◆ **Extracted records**
• • • •
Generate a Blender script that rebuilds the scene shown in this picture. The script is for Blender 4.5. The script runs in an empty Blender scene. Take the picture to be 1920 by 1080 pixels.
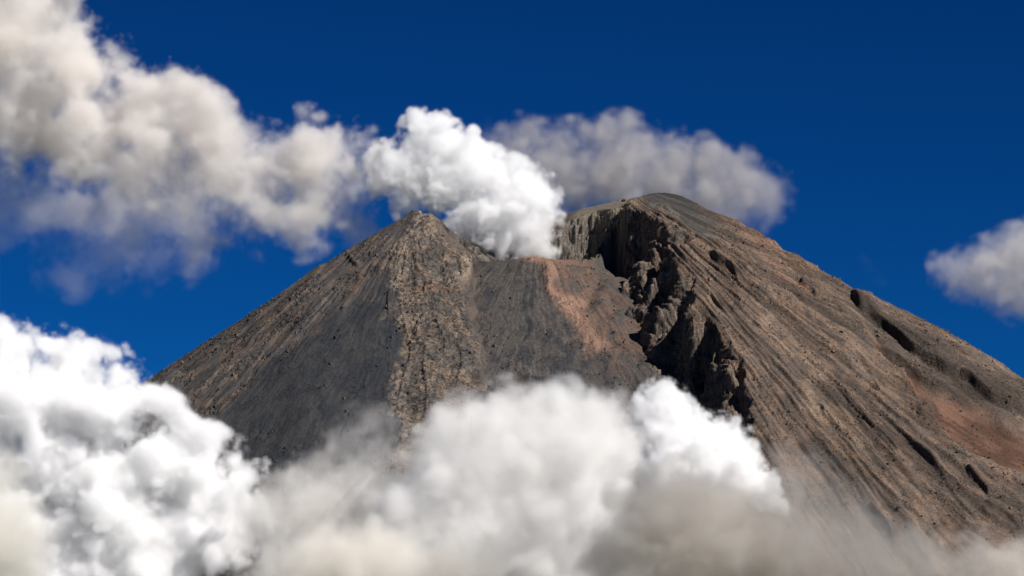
import bpy, math, numpy as np, time
T0 = time.time()
R = math.radians
F32 = np.float32
sc = bpy.context.scene

# ------------------------------------------------------------------ camera
PITCH = R(10.0)
FPX = 960.0 / math.tan(R(10.0))            # focal length in photo pixels (1920 wide)
cam = bpy.data.cameras.new("camera")
cam_o = bpy.data.objects.new("camera", cam)
sc.collection.objects.link(cam_o)
cam_o.location = (0, 0, 0)
cam_o.rotation_euler = (R(90) + PITCH, 0, 0)
cam.sensor_width = 36.0
cam.lens = 18.0 / math.tan(R(10.0))
cam.clip_start = 1.0
cam.clip_end = 200000.0
sc.camera = cam_o

# ------------------------------------------------------------------ light
SUN_AZ, SUN_EL = 56.0, 43.0                # azimuth: degrees from straight behind the camera towards the right
az, el = R(SUN_AZ), R(SUN_EL)
sdir = np.array([math.sin(az) * math.cos(el), -math.cos(az) * math.cos(el), math.sin(el)])   # towards the sun
from mathutils import Vector
L = bpy.data.lights.new("sun", 'SUN')
L.energy = 5.0
L.angle = R(0.5)
L.color = (1.0, 0.955, 0.90)
sun_o = bpy.data.objects.new("sun", L)
sc.collection.objects.link(sun_o)
sun_o.rotation_euler = Vector(sdir).to_track_quat('Z', 'Y').to_euler()

w = bpy.data.worlds.new("World")
sc.world = w
w.use_nodes = True
wt = w.node_tree
bg = wt.nodes['Background']
sky = wt.nodes.new('ShaderNodeTexSky')
sky.sky_type = 'NISHITA'
sky.sun_disc = False
sky.sun_elevation = el
sky.sun_rotation = math.atan2(sdir[0], sdir[1])
sky.altitude = 3000
sky.air_density = 1.0
sky.dust_density = 0.0
sky.ozone_density = 3.0
# a polarising filter was on the lens: it deepens the blue
gam = wt.nodes.new('ShaderNodeGamma')
gam.inputs['Gamma'].default_value = 1.6
tint = wt.nodes.new('ShaderNodeMix')
tint.data_type = 'RGBA'
tint.blend_type = 'MULTIPLY'
tint.inputs['Factor'].default_value = 1.0
tint.inputs['B'].default_value = (0.010, 0.148, 0.255, 1)
wt.links.new(sky.outputs[0], gam.inputs['Color'])
wt.links.new(gam.outputs[0], tint.inputs['A'])
wt.links.new(tint.outputs['Result'], bg.inputs[0])
bg.inputs[1].default_value = 0.045

sc.view_settings.view_transform = 'Standard'
sc.view_settings.look = 'None'
sc.view_settings.exposure = 0.6
sc.view_settings.gamma = 1.0
sc.render.engine = 'CYCLES'
cy = sc.cycles
cy.max_bounces = 14
cy.diffuse_bounces = 2
cy.volume_bounces = 12
cy.use_denoising = True
cy.volume_step_rate = 1.0

# ------------------------------------------------------------------ helpers
cP, sP = math.cos(PITCH), math.sin(PITCH)


def proj(x, y, z):
    d = y * cP + z * sP
    return 960 + FPX * x / d, 540 - FPX * (-y * sP + z * cP) / d


def at(px, py, y):
    """world point of photo pixel (px, py) at world depth y"""
    a = (px - 960) / FPX
    b = (540 - py) / FPX
    D = np.array([a, cP - b * sP, sP + b * cP])
    return D * (y / D[1])


def smooth(a, b, x):
    t = np.clip((x - a) / (b - a), 0, 1)
    return t * t * (3 - 2 * t)


TN = 1024


def tile(seed, lo):
    """periodic band-limited noise tile, features about lo texels, unit deviation"""
    r = np.random.default_rng(seed)
    f = np.fft.rfft2(r.standard_normal((TN, TN)))
    k = np.hypot(np.fft.fftfreq(TN)[:, None], np.fft.rfftfreq(TN)[None, :]) * lo
    f *= np.exp(-((k - .75) / 0.8) ** 2)
    n = np.fft.irfft2(f, (TN, TN))
    return (n / n.std()).astype(F32)


TILES = [tile(100 + i, 16.0) for i in range(6)]


def samp(t, u, v):
    """bilinear, wrapped; u,v in features"""
    u = u * 16.0
    v = v * 16.0
    iu = np.floor(u).astype(np.int64)
    iv = np.floor(v).astype(np.int64)
    fu = (u - iu).astype(F32)
    fv = (v - iv).astype(F32)
    a = iu % TN
    b = (iu + 1) % TN
    c = iv % TN
    d = (iv + 1) % TN
    return (t[a, c] * (1 - fu) * (1 - fv) + t[b, c] * fu * (1 - fv) + t[a, d] * (1 - fu) * fv + t[b, d] * fu * fv)


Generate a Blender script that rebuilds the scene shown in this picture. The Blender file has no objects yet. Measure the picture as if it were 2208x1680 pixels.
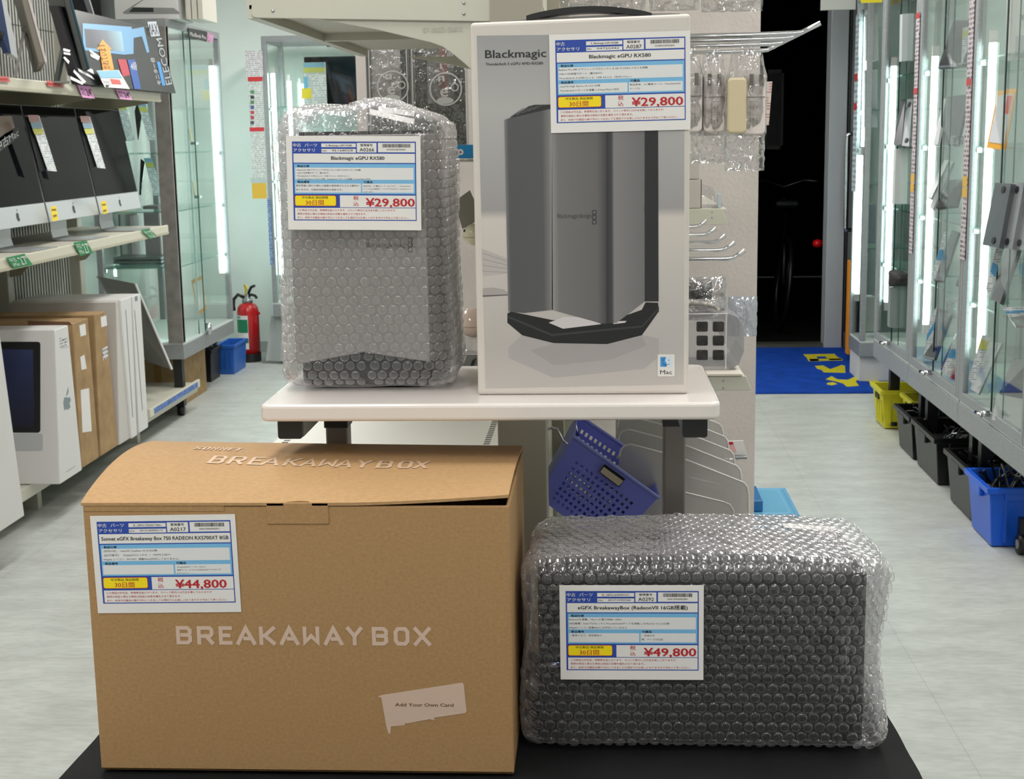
• • • •
◆ **The problem**
Restate each of the entries above word for word and skip every image.

◆ **Written answer**
Generate a Blender script that rebuilds the scene shown in this picture. The script is for Blender 4.5. The script runs in an empty Blender scene. Take the picture to be 1920 by 1080 pixels.
import bpy, math, numpy as np, time
T0 = time.time()
R = math.radians
F32 = np.float32
sc = bpy.context.scene

# ------------------------------------------------------------------ camera
PITCH = R(10.0)
FPX = 960.0 / math.tan(R(10.0))            # focal length in photo pixels (1920 wide)
cam = bpy.data.cameras.new("camera")
cam_o = bpy.data.objects.new("camera", cam)
sc.collection.objects.link(cam_o)
cam_o.location = (0, 0, 0)
cam_o.rotation_euler = (R(90) + PITCH, 0, 0)
cam.sensor_width = 36.0
cam.lens = 18.0 / math.tan(R(10.0))
cam.clip_start = 1.0
cam.clip_end = 200000.0
sc.camera = cam_o

# ------------------------------------------------------------------ light
SUN_AZ, SUN_EL = 56.0, 43.0                # azimuth: degrees from straight behind the camera towards the right
az, el = R(SUN_AZ), R(SUN_EL)
sdir = np.array([math.sin(az) * math.cos(el), -math.cos(az) * math.cos(el), math.sin(el)])   # towards the sun
from mathutils import Vector
L = bpy.data.lights.new("sun", 'SUN')
L.energy = 5.0
L.angle = R(0.5)
L.color = (1.0, 0.955, 0.90)
sun_o = bpy.data.objects.new("sun", L)
sc.collection.objects.link(sun_o)
sun_o.rotation_euler = Vector(sdir).to_track_quat('Z', 'Y').to_euler()

w = bpy.data.worlds.new("World")
sc.world = w
w.use_nodes = True
wt = w.node_tree
bg = wt.nodes['Background']
sky = wt.nodes.new('ShaderNodeTexSky')
sky.sky_type = 'NISHITA'
sky.sun_disc = False
sky.sun_elevation = el
sky.sun_rotation = math.atan2(sdir[0], sdir[1])
sky.altitude = 3000
sky.air_density = 1.0
sky.dust_density = 0.0
sky.ozone_density = 3.0
# a polarising filter was on the lens: it deepens the blue
gam = wt.nodes.new('ShaderNodeGamma')
gam.inputs['Gamma'].default_value = 1.6
tint = wt.nodes.new('ShaderNodeMix')
tint.data_type = 'RGBA'
tint.blend_type = 'MULTIPLY'
tint.inputs['Factor'].default_value = 1.0
tint.inputs['B'].default_value = (0.010, 0.148, 0.255, 1)
wt.links.new(sky.outputs[0], gam.inputs['Color'])
wt.links.new(gam.outputs[0], tint.inputs['A'])
wt.links.new(tint.outputs['Result'], bg.inputs[0])
bg.inputs[1].default_value = 0.045

sc.view_settings.view_transform = 'Standard'
sc.view_settings.look = 'None'
sc.view_settings.exposure = 0.6
sc.view_settings.gamma = 1.0
sc.render.engine = 'CYCLES'
cy = sc.cycles
cy.max_bounces = 14
cy.diffuse_bounces = 2
cy.volume_bounces = 12
cy.use_denoising = True
cy.volume_step_rate = 1.0

# ------------------------------------------------------------------ helpers
cP, sP = math.cos(PITCH), math.sin(PITCH)


def proj(x, y, z):
    d = y * cP + z * sP
    return 960 + FPX * x / d, 540 - FPX * (-y * sP + z * cP) / d


def at(px, py, y):
    """world point of photo pixel (px, py) at world depth y"""
    a = (px - 960) / FPX
    b = (540 - py) / FPX
    D = np.array([a, cP - b * sP, sP + b * cP])
    return D * (y / D[1])


def smooth(a, b, x):
    t = np.clip((x - a) / (b - a), 0, 1)
    return t * t * (3 - 2 * t)


TN = 1024


def tile(seed, lo):
    """periodic band-limited noise tile, features about lo texels, unit deviation"""
    r = np.random.default_rng(seed)
    f = np.fft.rfft2(r.standard_normal((TN, TN)))
    k = np.hypot(np.fft.fftfreq(TN)[:, None], np.fft.rfftfreq(TN)[None, :]) * lo
    f *= np.exp(-((k - .75) / 0.8) ** 2)
    n = np.fft.irfft2(f, (TN, TN))
    return (n / n.std()).astype(F32)


TILES = [tile(100 + i, 16.0) for i in range(6)]


def samp(t, u, v):
    """bilinear, wrapped; u,v in features"""
    u = u * 16.0
    v = v * 16.0
    iu = np.floor(u).astype(np.int64)
    iv = np.floor(v).astype(np.int64)
    fu = (u - iu).astype(F32)
    fv = (v - iv).astype(F32)
    a = iu % TN
    b = (iu + 1) % TN
    c = iv % TN
    d = (iv + 1) % TN
    return (t[a, c] * (1 - fu) * (1 - fv) + t[b, c] * fu * (1 - fv) + t[a, d] * (1 - fu) * fv + t[b, d] * fu * fv)


Generate a Blender script that rebuilds the scene shown in this picture. The Blender file has no objects yet. Measure the picture as if it were 2208x1680 pixels.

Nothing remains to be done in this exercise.